Any comments on this are appreciated.
Enno
Enno
I think shale gas is important and merits further analysis which I certainly hope you will do rather than the army of internet financial oil and gas experts out there. Very few seem to be capable of what you and Art Berman routinely do and it is very much needed for the following
The gas shale plays are generally more mature than the LTO plays and since the over production of gas bifurcated the “traditional” financial relationship between methane and oil I think it will greatly influence the LTO plays.
At the greatest level of distortion, the value ratio of gas/oil was about 50:1. It looks to me that gas/oil might be going back to a more traditional 10:1 ratio. Which in my mind justifies a $20/bbl price for oil. Thus from my perspective unless the price of natural gas recovers to $6-8/ mcf then oil is going to remain below its cost to produce much less drill and develop.
Thanks for your vote of confidence John.
If I get the Texas data to work (EF & Permian), and the subscription goes well, I will have a look at the major US shale gas plays as well. I heard there should be good data available, which would be a good start.
Enno,
The gas sales data will have value to investors in the shale company’s. The data does not lie, but the company’s certainly do misrepresent the reserves.
Let me know when you get your data base completed.
Carl,
I agree with you that also on the gas production & reserves it’s hard to get objective data. I’m pretty confident that at least by the April update I’m able to include gas production & sales data for ND (and also water production).
I found that just going through the type curves & total production of some companies a pretty interesting exercise.
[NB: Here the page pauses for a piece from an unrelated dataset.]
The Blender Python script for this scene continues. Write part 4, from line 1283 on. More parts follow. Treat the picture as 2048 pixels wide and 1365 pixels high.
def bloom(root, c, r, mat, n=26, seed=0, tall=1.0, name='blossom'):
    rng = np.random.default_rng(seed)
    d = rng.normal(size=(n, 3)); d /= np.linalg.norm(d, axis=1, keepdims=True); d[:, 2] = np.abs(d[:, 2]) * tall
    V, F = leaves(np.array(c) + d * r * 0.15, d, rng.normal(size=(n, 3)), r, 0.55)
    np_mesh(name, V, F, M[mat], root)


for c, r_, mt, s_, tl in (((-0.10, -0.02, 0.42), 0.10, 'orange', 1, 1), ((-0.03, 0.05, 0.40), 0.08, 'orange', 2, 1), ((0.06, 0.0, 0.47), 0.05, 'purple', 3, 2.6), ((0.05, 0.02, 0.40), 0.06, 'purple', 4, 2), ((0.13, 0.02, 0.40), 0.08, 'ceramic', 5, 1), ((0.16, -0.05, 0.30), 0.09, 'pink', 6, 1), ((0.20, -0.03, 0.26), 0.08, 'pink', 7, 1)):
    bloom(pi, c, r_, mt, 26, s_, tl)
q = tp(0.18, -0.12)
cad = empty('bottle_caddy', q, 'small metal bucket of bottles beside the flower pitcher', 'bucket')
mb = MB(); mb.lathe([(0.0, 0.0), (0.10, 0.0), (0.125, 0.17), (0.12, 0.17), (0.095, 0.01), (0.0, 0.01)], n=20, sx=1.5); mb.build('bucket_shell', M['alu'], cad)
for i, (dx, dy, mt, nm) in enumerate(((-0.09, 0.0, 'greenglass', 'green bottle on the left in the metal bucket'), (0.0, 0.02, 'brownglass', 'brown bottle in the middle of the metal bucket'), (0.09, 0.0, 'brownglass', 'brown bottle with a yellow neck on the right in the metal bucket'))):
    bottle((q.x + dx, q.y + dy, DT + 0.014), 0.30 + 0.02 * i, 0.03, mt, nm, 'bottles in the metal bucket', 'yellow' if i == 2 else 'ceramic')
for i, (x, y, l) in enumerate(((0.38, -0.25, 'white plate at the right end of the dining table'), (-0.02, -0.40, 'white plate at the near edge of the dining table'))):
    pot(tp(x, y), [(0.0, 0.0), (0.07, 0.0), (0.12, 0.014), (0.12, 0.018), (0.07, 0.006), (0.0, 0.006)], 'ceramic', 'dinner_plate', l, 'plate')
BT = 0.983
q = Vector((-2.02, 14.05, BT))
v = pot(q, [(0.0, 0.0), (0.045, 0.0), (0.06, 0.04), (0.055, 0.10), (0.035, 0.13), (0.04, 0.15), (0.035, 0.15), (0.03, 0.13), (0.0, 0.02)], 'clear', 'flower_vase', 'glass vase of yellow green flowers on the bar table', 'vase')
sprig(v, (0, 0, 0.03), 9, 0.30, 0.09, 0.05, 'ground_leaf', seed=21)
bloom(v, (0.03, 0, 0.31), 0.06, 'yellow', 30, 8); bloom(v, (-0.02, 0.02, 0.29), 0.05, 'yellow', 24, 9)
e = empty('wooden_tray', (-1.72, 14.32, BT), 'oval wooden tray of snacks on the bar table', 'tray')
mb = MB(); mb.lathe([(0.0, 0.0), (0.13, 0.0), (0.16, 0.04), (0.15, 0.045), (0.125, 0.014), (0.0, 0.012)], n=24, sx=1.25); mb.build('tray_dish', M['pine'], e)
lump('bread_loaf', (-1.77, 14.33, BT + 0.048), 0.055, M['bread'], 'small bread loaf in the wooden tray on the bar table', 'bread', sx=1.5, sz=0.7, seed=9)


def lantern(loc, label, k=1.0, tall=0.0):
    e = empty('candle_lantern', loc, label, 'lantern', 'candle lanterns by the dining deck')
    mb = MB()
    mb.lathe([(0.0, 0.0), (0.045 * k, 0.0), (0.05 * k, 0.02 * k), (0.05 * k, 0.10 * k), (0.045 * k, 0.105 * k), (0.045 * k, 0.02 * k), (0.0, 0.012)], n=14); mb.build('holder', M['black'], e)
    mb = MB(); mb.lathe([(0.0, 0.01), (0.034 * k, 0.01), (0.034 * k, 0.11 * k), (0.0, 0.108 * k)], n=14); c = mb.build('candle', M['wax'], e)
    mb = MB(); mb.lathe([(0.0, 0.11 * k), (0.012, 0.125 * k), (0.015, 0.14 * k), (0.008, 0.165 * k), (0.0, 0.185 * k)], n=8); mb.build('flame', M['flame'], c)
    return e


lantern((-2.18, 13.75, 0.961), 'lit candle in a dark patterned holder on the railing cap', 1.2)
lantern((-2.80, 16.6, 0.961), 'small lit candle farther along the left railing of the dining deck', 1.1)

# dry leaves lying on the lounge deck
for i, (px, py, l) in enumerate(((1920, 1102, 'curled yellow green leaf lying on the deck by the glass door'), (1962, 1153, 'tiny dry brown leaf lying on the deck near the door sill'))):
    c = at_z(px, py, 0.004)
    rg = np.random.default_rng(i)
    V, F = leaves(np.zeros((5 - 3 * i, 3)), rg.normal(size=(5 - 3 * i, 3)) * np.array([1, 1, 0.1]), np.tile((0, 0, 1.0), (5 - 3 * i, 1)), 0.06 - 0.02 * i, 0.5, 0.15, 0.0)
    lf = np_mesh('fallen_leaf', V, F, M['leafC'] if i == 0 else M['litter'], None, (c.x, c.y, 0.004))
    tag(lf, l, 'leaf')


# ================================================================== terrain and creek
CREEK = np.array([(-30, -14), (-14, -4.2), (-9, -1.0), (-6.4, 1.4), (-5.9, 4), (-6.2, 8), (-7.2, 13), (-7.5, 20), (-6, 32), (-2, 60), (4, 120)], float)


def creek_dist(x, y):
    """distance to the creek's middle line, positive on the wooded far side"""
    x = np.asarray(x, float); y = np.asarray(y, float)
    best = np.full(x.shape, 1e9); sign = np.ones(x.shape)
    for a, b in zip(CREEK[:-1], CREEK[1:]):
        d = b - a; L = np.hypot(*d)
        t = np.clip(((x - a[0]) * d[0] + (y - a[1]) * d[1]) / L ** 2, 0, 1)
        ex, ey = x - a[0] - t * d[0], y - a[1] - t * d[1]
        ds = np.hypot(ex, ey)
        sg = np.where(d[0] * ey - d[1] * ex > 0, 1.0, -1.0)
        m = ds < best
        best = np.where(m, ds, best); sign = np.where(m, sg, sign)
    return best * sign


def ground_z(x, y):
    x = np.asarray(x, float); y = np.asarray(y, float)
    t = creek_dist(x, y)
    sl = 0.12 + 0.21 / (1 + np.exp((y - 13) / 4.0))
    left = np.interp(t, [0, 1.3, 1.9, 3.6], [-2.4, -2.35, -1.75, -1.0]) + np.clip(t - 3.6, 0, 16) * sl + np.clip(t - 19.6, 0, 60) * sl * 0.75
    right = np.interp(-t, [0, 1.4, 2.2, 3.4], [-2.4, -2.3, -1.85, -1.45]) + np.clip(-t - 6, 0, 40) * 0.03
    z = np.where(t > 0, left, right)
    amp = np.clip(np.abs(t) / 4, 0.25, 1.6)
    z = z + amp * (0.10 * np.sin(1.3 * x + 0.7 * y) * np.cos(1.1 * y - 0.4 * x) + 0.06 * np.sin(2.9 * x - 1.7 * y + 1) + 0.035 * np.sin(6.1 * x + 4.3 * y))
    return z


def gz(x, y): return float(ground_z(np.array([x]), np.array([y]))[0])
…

For example, EOG was one of the few companies that responded very quickly to the slide in prices, and was willing to let full production erode. Also, just have a look at the production curves of Emerald Oil. It’s hard to see how investors would have gotten in to that if they had this data available to them.
Some interesting comments from Whiting on drilling program reduction in current price environment. Also on refracks.
What is your opinion on QEP?
They seem to have the nicest wells. Not sure if that is operations or rock (more likely rock). Wonder how they ended up with the best rock though. Wonder what the history was.
I listened to their call and looked at a presentation but didn’t bother going through the 10K. They do have some significant assets out of the Bakken.
Just wondered if you had any other impressions on them.
Nony,
I don’t know the company well. But they do seem to have nice acreage and well results in the Bakken.
Surprising to see that their Three Forks wells are actually doing better than their Middle Bakken wells.
Their wells do about 300 kbo in 5 years on average (see the 3rd tab, only selecting QEP). That’s pretty good, and above the average well in the Bakken. If we take an optimistic $40 in wellhead pricing, that’s about (300k * $40) $12m in oil revenue for the average well. If we subtract 30% for production taxes & royalties that leaves $8.4m. According to their latest investor presentations their wells in that area cost about $7.5m. If those numbers are accurate, I don’t see much profit left though after adding gas revenue and subtracing lifting costs, G&A, land costs, interest, etc, but with that they’re in a better shape than others. Haven’t looked at hedges.